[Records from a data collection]

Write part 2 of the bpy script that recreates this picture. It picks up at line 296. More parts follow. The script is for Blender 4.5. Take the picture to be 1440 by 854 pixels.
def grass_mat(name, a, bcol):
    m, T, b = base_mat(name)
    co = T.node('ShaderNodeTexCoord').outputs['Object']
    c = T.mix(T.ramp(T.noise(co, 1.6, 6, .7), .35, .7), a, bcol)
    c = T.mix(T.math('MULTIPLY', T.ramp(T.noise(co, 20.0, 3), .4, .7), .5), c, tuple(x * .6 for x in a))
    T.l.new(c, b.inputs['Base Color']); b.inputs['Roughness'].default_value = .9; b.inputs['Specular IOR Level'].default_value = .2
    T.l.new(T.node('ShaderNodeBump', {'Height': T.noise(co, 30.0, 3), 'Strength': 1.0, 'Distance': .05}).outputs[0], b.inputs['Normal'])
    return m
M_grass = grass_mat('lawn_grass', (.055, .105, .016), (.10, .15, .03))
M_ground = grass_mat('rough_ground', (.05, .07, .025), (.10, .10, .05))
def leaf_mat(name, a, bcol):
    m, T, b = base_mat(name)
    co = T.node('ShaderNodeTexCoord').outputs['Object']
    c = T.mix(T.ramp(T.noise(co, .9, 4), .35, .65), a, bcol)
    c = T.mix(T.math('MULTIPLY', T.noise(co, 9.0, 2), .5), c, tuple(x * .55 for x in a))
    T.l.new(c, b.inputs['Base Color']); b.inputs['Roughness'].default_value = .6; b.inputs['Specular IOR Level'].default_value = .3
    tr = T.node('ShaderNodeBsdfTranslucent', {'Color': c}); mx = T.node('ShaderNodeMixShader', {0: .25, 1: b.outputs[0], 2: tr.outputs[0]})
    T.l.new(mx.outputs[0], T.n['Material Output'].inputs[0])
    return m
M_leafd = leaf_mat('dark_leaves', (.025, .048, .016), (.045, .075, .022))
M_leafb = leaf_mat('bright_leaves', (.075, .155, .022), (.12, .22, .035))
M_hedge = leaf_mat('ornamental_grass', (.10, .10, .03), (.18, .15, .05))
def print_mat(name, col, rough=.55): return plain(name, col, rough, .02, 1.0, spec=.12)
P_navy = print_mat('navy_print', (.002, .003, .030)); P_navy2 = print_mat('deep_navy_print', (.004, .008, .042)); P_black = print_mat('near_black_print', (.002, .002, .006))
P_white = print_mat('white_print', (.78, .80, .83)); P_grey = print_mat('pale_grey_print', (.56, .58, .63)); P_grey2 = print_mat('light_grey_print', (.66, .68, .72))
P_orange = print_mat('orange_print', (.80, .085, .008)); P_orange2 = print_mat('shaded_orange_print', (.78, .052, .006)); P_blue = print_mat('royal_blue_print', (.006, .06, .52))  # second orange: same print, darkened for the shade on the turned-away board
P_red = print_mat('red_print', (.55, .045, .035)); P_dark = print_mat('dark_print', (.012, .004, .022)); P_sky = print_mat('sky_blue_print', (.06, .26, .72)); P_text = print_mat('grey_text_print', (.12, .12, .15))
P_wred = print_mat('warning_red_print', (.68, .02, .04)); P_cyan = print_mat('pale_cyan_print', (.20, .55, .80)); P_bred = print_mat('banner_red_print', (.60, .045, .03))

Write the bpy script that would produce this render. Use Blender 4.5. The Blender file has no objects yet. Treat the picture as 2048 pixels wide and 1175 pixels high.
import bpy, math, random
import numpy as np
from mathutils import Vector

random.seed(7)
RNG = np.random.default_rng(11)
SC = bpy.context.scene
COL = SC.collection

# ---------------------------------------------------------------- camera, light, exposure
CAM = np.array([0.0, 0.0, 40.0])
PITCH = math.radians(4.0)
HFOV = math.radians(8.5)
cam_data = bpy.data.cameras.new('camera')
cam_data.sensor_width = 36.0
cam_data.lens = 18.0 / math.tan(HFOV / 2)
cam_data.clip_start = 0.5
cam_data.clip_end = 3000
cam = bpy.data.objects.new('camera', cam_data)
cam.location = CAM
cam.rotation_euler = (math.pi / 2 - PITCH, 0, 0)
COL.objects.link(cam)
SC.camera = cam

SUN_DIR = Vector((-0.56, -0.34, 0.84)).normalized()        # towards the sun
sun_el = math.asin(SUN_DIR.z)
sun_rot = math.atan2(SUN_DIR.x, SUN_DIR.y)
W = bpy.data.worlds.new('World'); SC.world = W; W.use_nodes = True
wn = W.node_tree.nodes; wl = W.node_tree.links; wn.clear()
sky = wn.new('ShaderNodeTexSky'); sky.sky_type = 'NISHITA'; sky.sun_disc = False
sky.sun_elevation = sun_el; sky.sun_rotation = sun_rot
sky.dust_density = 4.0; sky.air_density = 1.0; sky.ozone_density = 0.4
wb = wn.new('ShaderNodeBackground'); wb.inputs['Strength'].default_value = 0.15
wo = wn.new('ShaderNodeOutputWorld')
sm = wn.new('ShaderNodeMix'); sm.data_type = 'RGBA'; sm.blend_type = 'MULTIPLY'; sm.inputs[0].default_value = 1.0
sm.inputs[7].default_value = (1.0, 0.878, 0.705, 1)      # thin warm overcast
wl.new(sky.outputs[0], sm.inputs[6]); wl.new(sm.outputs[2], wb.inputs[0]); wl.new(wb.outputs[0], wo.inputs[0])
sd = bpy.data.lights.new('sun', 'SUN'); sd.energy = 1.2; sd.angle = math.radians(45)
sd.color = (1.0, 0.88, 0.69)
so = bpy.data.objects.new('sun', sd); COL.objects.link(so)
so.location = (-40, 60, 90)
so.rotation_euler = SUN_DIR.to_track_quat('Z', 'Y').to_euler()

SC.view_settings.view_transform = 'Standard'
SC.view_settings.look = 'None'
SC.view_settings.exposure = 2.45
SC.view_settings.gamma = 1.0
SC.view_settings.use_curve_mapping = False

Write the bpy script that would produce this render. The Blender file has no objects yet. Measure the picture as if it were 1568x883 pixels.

Short problem: The listing above must be transcribed exactly, line by line.

Solution:
Write part 2 of the bpy script that recreates this picture. It picks up at line 296. More parts follow. The script is for Blender 4.5. Take the picture to be 1440 by 854 pixels.
def grass_mat(name, a, bcol):
    m, T, b = base_mat(name)
    co = T.node('ShaderNodeTexCoord').outputs['Object']
    c = T.mix(T.ramp(T.noise(co, 1.6, 6, .7), .35, .7), a, bcol)
    c = T.mix(T.math('MULTIPLY', T.ramp(T.noise(co, 20.0, 3), .4, .7), .5), c, tuple(x * .6 for x in a))
    T.l.new(c, b.inputs['Base Color']); b.inputs['Roughness'].default_value = .9; b.inputs['Specular IOR Level'].default_value = .2
    T.l.new(T.node('ShaderNodeBump', {'Height': T.noise(co, 30.0, 3), 'Strength': 1.0, 'Distance': .05}).outputs[0], b.inputs['Normal'])
    return m
M_grass = grass_mat('lawn_grass', (.055, .105, .016), (.10, .15, .03))
M_ground = grass_mat('rough_ground', (.05, .07, .025), (.10, .10, .05))
def leaf_mat(name, a, bcol):
    m, T, b = base_mat(name)
    co = T.node('ShaderNodeTexCoord').outputs['Object']
    c = T.mix(T.ramp(T.noise(co, .9, 4), .35, .65), a, bcol)
    c = T.mix(T.math('MULTIPLY', T.noise(co, 9.0, 2), .5), c, tuple(x * .55 for x in a))
    T.l.new(c, b.inputs['Base Color']); b.inputs['Roughness'].default_value = .6; b.inputs['Specular IOR Level'].default_value = .3
    tr = T.node('ShaderNodeBsdfTranslucent', {'Color': c}); mx = T.node('ShaderNodeMixShader', {0: .25, 1: b.outputs[0], 2: tr.outputs[0]})
    T.l.new(mx.outputs[0], T.n['Material Output'].inputs[0])
    return m
M_leafd = leaf_mat('dark_leaves', (.025, .048, .016), (.045, .075, .022))
M_leafb = leaf_mat('bright_leaves', (.075, .155, .022), (.12, .22, .035))
M_hedge = leaf_mat('ornamental_grass', (.10, .10, .03), (.18, .15, .05))
def print_mat(name, col, rough=.55): return plain(name, col, rough, .02, 1.0, spec=.12)
P_navy = print_mat('navy_print', (.002, .003, .030)); P_navy2 = print_mat('deep_navy_print', (.004, .008, .042)); P_black = print_mat('near_black_print', (.002, .002, .006))
P_white = print_mat('white_print', (.78, .80, .83)); P_grey = print_mat('pale_grey_print', (.56, .58, .63)); P_grey2 = print_mat('light_grey_print', (.66, .68, .72))
P_orange = print_mat('orange_print', (.80, .085, .008)); P_orange2 = print_mat('shaded_orange_print', (.78, .052, .006)); P_blue = print_mat('royal_blue_print', (.006, .06, .52))  # second orange: same print, darkened for the shade on the turned-away board
P_red = print_mat('red_print', (.55, .045, .035)); P_dark = print_mat('dark_print', (.012, .004, .022)); P_sky = print_mat('sky_blue_print', (.06, .26, .72)); P_text = print_mat('grey_text_print', (.12, .12, .15))
P_wred = print_mat('warning_red_print', (.68, .02, .04)); P_cyan = print_mat('pale_cyan_print', (.20, .55, .80)); P_bred = print_mat('banner_red_print', (.60, .045, .03))

Write the bpy script that would produce this render. Use Blender 4.5. The Blender file has no objects yet. Treat the picture as 2048 pixels wide and 1175 pixels high.
import bpy, math, random
import numpy as np
from mathutils import Vector

random.seed(7)
RNG = np.random.default_rng(11)
SC = bpy.context.scene
COL = SC.collection

# ---------------------------------------------------------------- camera, light, exposure
CAM = np.array([0.0, 0.0, 40.0])
PITCH = math.radians(4.0)
HFOV = math.radians(8.5)
cam_data = bpy.data.cameras.new('camera')
cam_data.sensor_width = 36.0
cam_data.lens = 18.0 / math.tan(HFOV / 2)
cam_data.clip_start = 0.5
cam_data.clip_end = 3000
cam = bpy.data.objects.new('camera', cam_data)
cam.location = CAM
cam.rotation_euler = (math.pi / 2 - PITCH, 0, 0)
COL.objects.link(cam)
SC.camera = cam

SUN_DIR = Vector((-0.56, -0.34, 0.84)).normalized()        # towards the sun
sun_el = math.asin(SUN_DIR.z)
sun_rot = math.atan2(SUN_DIR.x, SUN_DIR.y)
W = bpy.data.worlds.new('World'); SC.world = W; W.use_nodes = True
wn = W.node_tree.nodes; wl = W.node_tree.links; wn.clear()
sky = wn.new('ShaderNodeTexSky'); sky.sky_type = 'NISHITA'; sky.sun_disc = False
sky.sun_elevation = sun_el; sky.sun_rotation = sun_rot
sky.dust_density = 4.0; sky.air_density = 1.0; sky.ozone_density = 0.4
wb = wn.new('ShaderNodeBackground'); wb.inputs['Strength'].default_value = 0.15
wo = wn.new('ShaderNodeOutputWorld')
sm = wn.new('ShaderNodeMix'); sm.data_type = 'RGBA'; sm.blend_type = 'MULTIPLY'; sm.inputs[0].default_value = 1.0
sm.inputs[7].default_value = (1.0, 0.878, 0.705, 1)      # thin warm overcast
wl.new(sky.outputs[0], sm.inputs[6]); wl.new(sm.outputs[2], wb.inputs[0]); wl.new(wb.outputs[0], wo.inputs[0])
sd = bpy.data.lights.new('sun', 'SUN'); sd.energy = 1.2; sd.angle = math.radians(45)
sd.color = (1.0, 0.88, 0.69)
so = bpy.data.objects.new('sun', sd); COL.objects.link(so)
so.location = (-40, 60, 90)
so.rotation_euler = SUN_DIR.to_track_quat('Z', 'Y').to_euler()

SC.view_settings.view_transform = 'Standard'
SC.view_settings.look = 'None'
SC.view_settings.exposure = 2.45
SC.view_settings.gamma = 1.0
SC.view_settings.use_curve_mapping = False

Write the bpy script that would produce this render. The Blender file has no objects yet. Measure the picture as if it were 1568x883 pixels.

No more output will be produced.